On Friday, November 14, the US Court of Appeals for the DC Circuit ruled against Priests for Life’s challenge to the HHS mandate in the case Priests for Life et al. vs. US Dept. of HHS et al.
Our group was the fourth plaintiff to introduce a challenge to this mandate at the beginning of 2012. As we have said from the beginning, and say again today, Priests for Life will not obey the HHS mandate. To ask a group of priests to cooperate in the government’s plan to expand access to birth control and abortion-inducing drugs is about as contrary to religious freedom as you can get.
In the interim, the government has provided what it calls an "accommodation" by which we opt-out of the obligation to provide such coverage. In principle, of course, this moves in the right direction. The conscience of every American should be accommodated by law, so that government never forces anyone to violate his or her conscience.
But the problem at issue in our case — in which the Archdiocese of Washington, Catholic University of America, Thomas Aquinas College, and other plaintiffs are also joined — is that the mechanism the government has provided for us to opt out is, in itself, objectionable to our religious and moral convictions. We have been pointing this out from the outset of this case.
If the government is sincere in wanting to enable us to opt out of something because it violates our moral conscience, it is reasonable for us to insist that we be given a way to opt out that does not itself violate our moral conscience. And whether it violates our conscience is for us to say, not the government.
Friday’s decision mischaracterizes our objections. It says, "What Plaintiffs object to here are “the government’s independent actions in mandating contraceptive coverage, not to any action that the government has required [Plaintiffs] themselves to take.”’
That is not correct. What we object to are the actions the government is asking us to take.
The decision later acknowledges that this is our position, but essentially says it’s not their problem. In fact, the decision expresses surprise and dismay that we continue to object to the very mechanism that lets us opt out of its plan to make it easier for our employees to get contraceptives and abortion-inducing drugs.
Yet the court’s own words confirm our reason to object:
"Once the eligible organization expresses its desire to have no involvement in the practice to which it objects, the government ensures that a separation is effectuated and arranges for other entities to step in and fill the gap as required to serve the legislatively mandated regime."
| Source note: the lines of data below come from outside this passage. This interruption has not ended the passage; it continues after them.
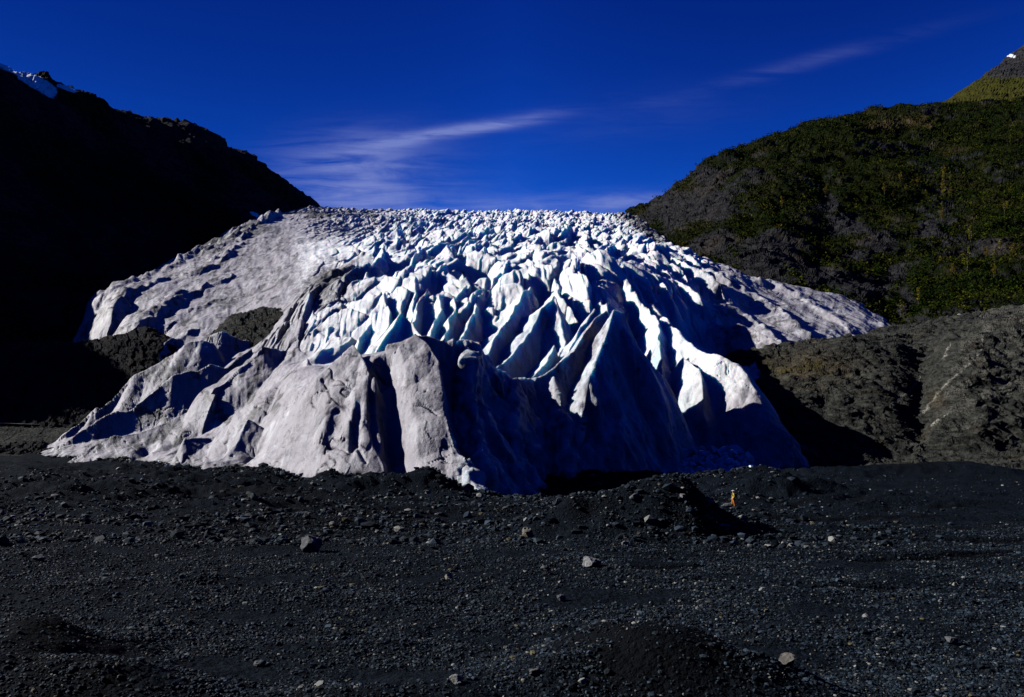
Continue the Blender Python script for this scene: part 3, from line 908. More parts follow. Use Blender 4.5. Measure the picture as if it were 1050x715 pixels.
LROCK = Field({
    -140: [(220, 470), (245, 440), (280, 400), (320, 360), (360, 335), (420, 360)],
    0: [(220, 472), (245, 452), (270, 425), (290, 397), (320, 368), (350, 356), (400, 370)],
    60: [(220, 476), (250, 452), (268, 430), (285, 400), (305, 372), (320, 357), (350, 352), (400, 380)],
    110: [(230, 480), (262, 440), (280, 410), (295, 377), (305, 357), (318, 346), (340, 352), (400, 400)],
    150: [(230, 490), (265, 430), (280, 396), (293, 358), (304, 336), (318, 333), (340, 347), (400, 420)],
    178: [(230, 500), (270, 440), (288, 385), (300, 352), (310, 348), (330, 365), (400, 440)],
    196: [(230, 520), (280, 440), (300, 400), (330, 400), (400, 460)],
}, blur_u=3, blur_y=2)

NROCK = Field({
    205: [(240, 420), (280, 370), (300, 360), (330, 370), (370, 400)],
    222: [(240, 410), (268, 366), (280, 345), (300, 338), (320, 350), (370, 390)],
    238: [(240, 400), (262, 372), (272, 346), (285, 329), (300, 322), (320, 334), (370, 380)],
    270: [(240, 395), (256, 374), (265, 350), (280, 330), (300, 317), (318, 314), (340, 326), (370, 370)],
    303: [(240, 395), (256, 372), (263, 352), (275, 336), (290, 323), (306, 318), (330, 332), (370, 370)],
    322: [(240, 400), (262, 380), (290, 352), (330, 352), (370, 380)],
}, blur_u=2, blur_y=2)


def uv_dist(U, py, pts, wu=1.0):
    best = np.full(U.shape, 999.0)
    for a, b in zip(pts[:-1], pts[1:]):
        dx, dy = b[0] - a[0], b[1] - a[1]
        t = np.clip(((U - a[0]) * dx + (py - a[1]) * dy) / (dx * dx + dy * dy), 0, 1)
        best = np.minimum(best, np.hypot(U - a[0] - t * dx, py - a[1] - t * dy))
    return best


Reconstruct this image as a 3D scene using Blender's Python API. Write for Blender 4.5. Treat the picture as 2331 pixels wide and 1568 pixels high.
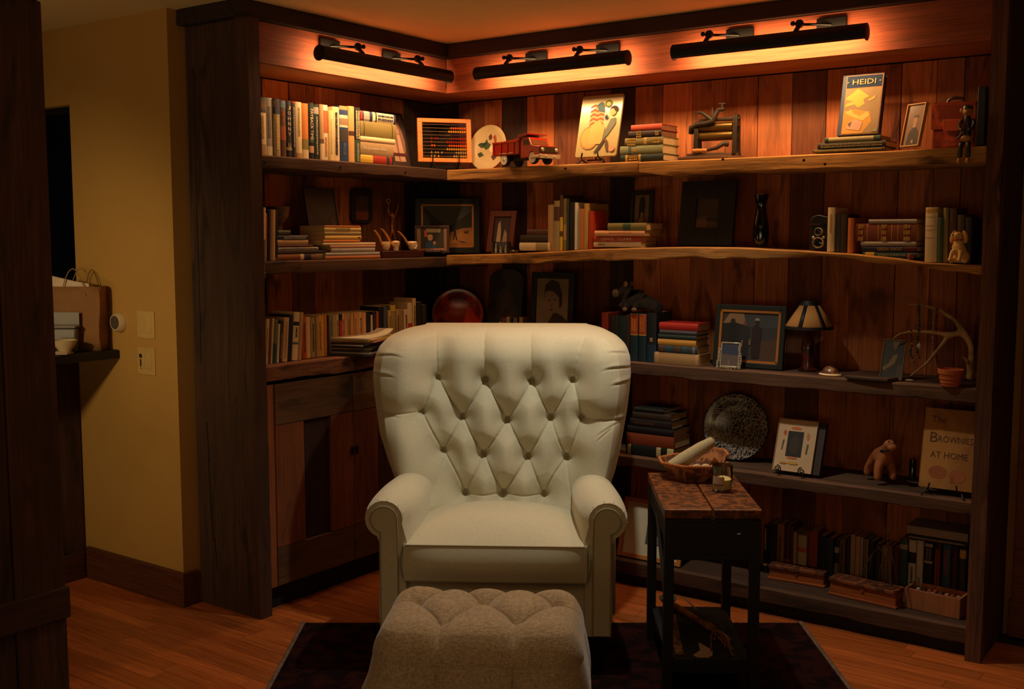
import bpy, bmesh, math, random
import numpy as np
from mathutils import Vector, Matrix, Euler
for o in list(bpy.data.objects): bpy.data.objects.remove(o)
random.seed(7); rng = np.random.RandomState(5)
PI = math.pi; R = math.radians
SC = bpy.context.scene; COL = SC.collection

# ------------------------------------------------------------------ camera, world, exposure
FOC, PITCH, YAW, EYE = 2475.0, R(5.7), R(35.67), 1.54
fh = Vector((-math.sin(YAW), math.cos(YAW), 0)); rt = Vector((math.cos(YAW), math.sin(YAW), 0)); upw = Vector((0, 0, 1))
fwd = fh*math.cos(PITCH) - upw*math.sin(PITCH); upv = fh*math.sin(PITCH) + upw*math.cos(PITCH)
CAM = Vector((3.33012, -4.10155, EYE))
cd = bpy.data.cameras.new('camera'); cam = bpy.data.objects.new('camera', cd); COL.objects.link(cam)
cd.sensor_width = 36; cd.lens = FOC/2331*36; cd.clip_start = .05
cam.matrix_world = Matrix(((rt.x, upv.x, -fwd.x, CAM.x), (rt.y, upv.y, -fwd.y, CAM.y), (rt.z, upv.z, -fwd.z, CAM.z), (0, 0, 0, 1)))
SC.camera = cam
w = bpy.data.worlds.new('world'); SC.world = w; w.use_nodes = True
w.node_tree.nodes['Background'].inputs[0].default_value = (1, .62, .30, 1)
w.node_tree.nodes['Background'].inputs[1].default_value = .005
vs = SC.view_settings; vs.view_transform = 'Standard'; vs.look = 'None'; vs.gamma = 1; vs.exposure = 0; vs.use_curve_mapping = False

def light(name, kind, loc, power, color, **k):
    d = bpy.data.lights.new(name, kind); d.energy = power; d.color = color
    aim = k.pop('aim', None); size = k.pop('size', None)
    if size is not None:
        if kind == 'AREA':
            d.shape = 'RECTANGLE'; d.size, d.size_y = size
        else: d.shadow_soft_size = size
    if kind == 'SPOT': d.spot_size = k.pop('spot', R(90)); d.spot_blend = k.pop('blend', .8)
    o = bpy.data.objects.new(name, d); COL.objects.link(o); o.location = loc
    if aim is not None:
        z = (Vector(loc)-Vector(aim)).normalized()
        xx = Vector(k.pop('along', (1, 0, 0))); xx = (xx - z*xx.dot(z)).normalized()
        yy = z.cross(xx)
        o.matrix_world = Matrix(((xx.x, yy.x, z.x, loc[0]), (xx.y, yy.y, z.y, loc[1]), (xx.z, yy.z, z.z, loc[2]), (0, 0, 0, 1)))
    return o
WARM = (1, .94, .76); LAMP = (1, .58, .26)
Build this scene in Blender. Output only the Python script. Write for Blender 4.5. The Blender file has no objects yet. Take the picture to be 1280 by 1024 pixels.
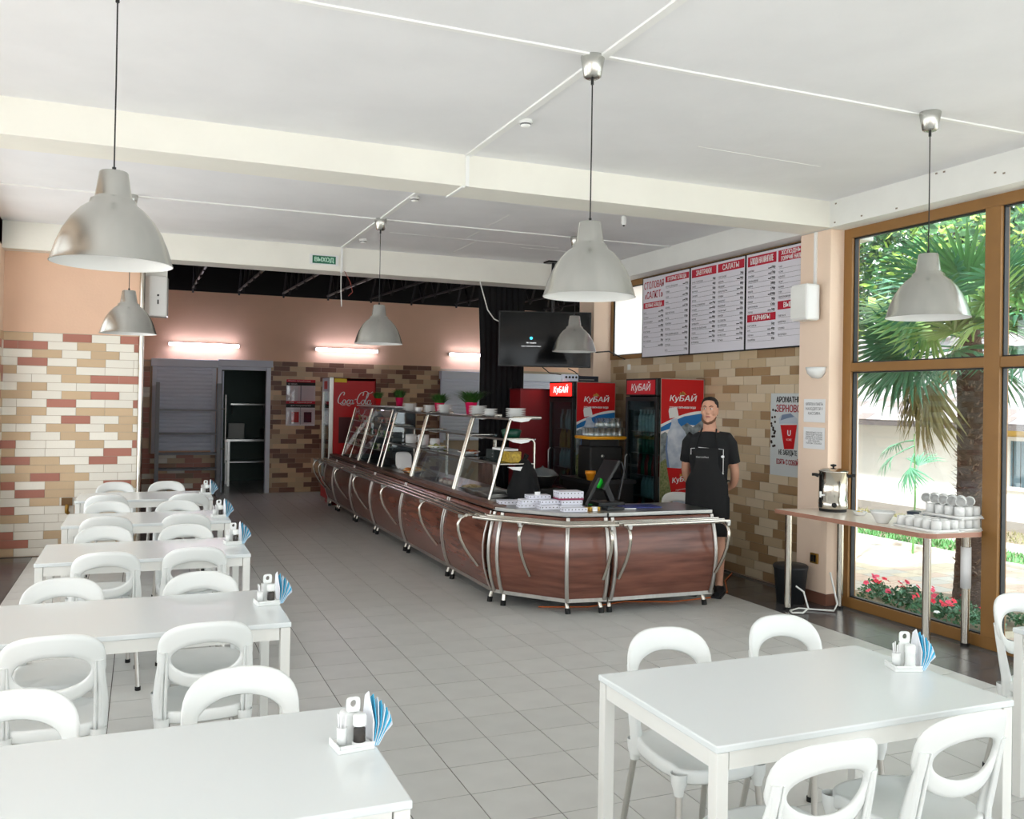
import bpy, bmesh, math, random
from math import sin, cos, pi, radians
from mathutils import Vector, Matrix, Quaternion
random.seed(7)
SC = bpy.context.scene
COL = SC.collection

# ---------------------------------------------------------------- camera
CAMZ = 1.73
YAW, PITCH, ROLL = 0.3915, 0.0082, 0.0170
FPX, CY = 1119.6, 491.9
_f = Vector((sin(YAW)*cos(PITCH), cos(YAW)*cos(PITCH), sin(PITCH)))
_r0 = Vector((cos(YAW), -sin(YAW), 0)); _u0 = _r0.cross(_f)
_r = cos(ROLL)*_r0 + sin(ROLL)*_u0; _u = -sin(ROLL)*_r0 + cos(ROLL)*_u0
cam_d = bpy.data.cameras.new('camera'); cam = bpy.data.objects.new('camera', cam_d); COL.objects.link(cam)
cam.matrix_world = Matrix(((_r.x, _u.x, -_f.x, 0), (_r.y, _u.y, -_f.y, 0), (_r.z, _u.z, -_f.z, CAMZ), (0, 0, 0, 1)))
cam_d.sensor_width = 36; cam_d.lens = FPX/1280*36; cam_d.shift_y = -(512-CY)/1280
cam_d.clip_start = .05; cam_d.clip_end = 200
SC.camera = cam

# ---------------------------------------------------------------- world, sun, exposure
w = bpy.data.worlds.new('overcast_sky'); SC.world = w; w.use_nodes = True
nt = w.node_tree; nt.nodes.clear()
o_ = nt.nodes.new('ShaderNodeOutputWorld'); b_ = nt.nodes.new('ShaderNodeBackground')
b_.inputs[0].default_value = (.90, .96, 1.0, 1); b_.inputs[1].default_value = 1.0
nt.links.new(b_.outputs[0], o_.inputs[0])
sun_d = bpy.data.lights.new('sun', 'SUN'); sun_d.energy = 2.2; sun_d.angle = radians(3); sun_d.color = (1, .98, .95)
sun = bpy.data.objects.new('sun', sun_d); COL.objects.link(sun)
sun.rotation_euler = Vector((.42, .30, -.86)).to_track_quat('-Z', 'Y').to_euler()
SC.view_settings.view_transform = 'Standard'; SC.view_settings.look = 'None'
SC.view_settings.gamma = 1; SC.view_settings.use_curve_mapping = False
SC.view_settings.exposure = 1.78

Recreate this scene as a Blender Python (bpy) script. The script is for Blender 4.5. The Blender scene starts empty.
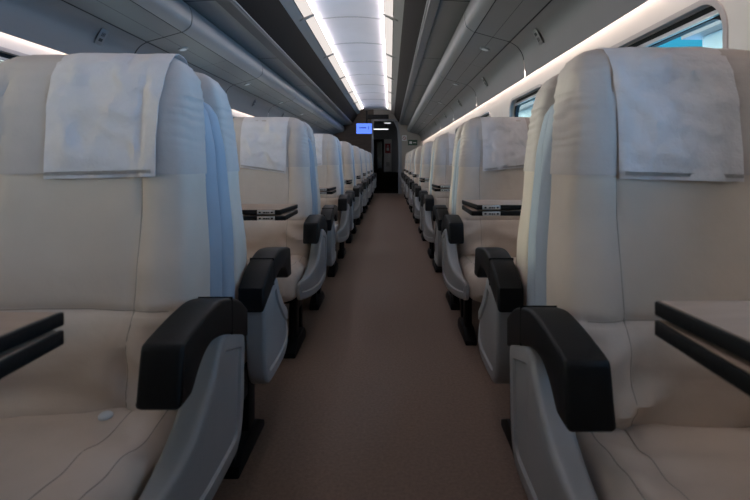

"Only if the eligible organizations communicate that they are dropping contraceptive coverage from the health insurance they have arranged for their employees will the government be able to ensure that the resultant gaps in employees’ coverage are otherwise filled. The government contends that its interests would be impaired if eligible organizations were entitled to exempt themselves from the contraceptive coverage requirement without notifying either HHS, or their insurers or TPAs."
That’s the point. We refuse to take actions that are necessary to help the government "fill the gap" to provide drugs that kill babies and harm women.
In short, the Court is telling us that the burden we incur is not "substantial," and they assert that it is the Court’s prerogative to analyze the substantiality of the burden. We, they complain, are collapsing "substantiality" into "sincerity," so that interference with any belief we sincerely hold becomes "substantial." But contrary to the Court’s concern, our view is not that the substantiality of the burden flows simply from our "sincerity" or is purely subjective. There are such things as "insubstantial" burdens on the practice of the faith. For instance, we wouldn’t object if fire codes or zoning ordinances might make a church temporarily unavailable for worship. It may cause us an inconvenience, but it is not worship as such that is being outlawed in that case.
At issue in our lawsuit is an objective criterion: our inability to cooperate in evil is based on a verifiable, publicly stated belief of the entire Catholic Church, and that belief is not optional for one who wants to be a Catholic. When, therefore, the only options the government leaves a citizen are to violate his/her religion or violate the law, that is the same thing as making the practice of Catholicism illegal. That’s a substantial burden!
No doubt, many will continue to ridicule our position. But that’s precisely the point behind the Constitutional protection of religious freedom, as also of freedom of speech: a citizen’s beliefs and speech are protected precisely because some will ridicule them and try to stop them. The fact that the court’s decision in this case states that they find our position "illogical" and "fantastic" is dangerous. After all, some find as "fantastic" the belief that Jesus Christ rose from the dead, or that bread and wine become his actual body and blood during the Mass.
Yet we believe and live our lives by these and all the tenets of our faith. This is America. That’s why we will continue to refuse to obey the regulations, and we will appeal this decision to the Supreme Court.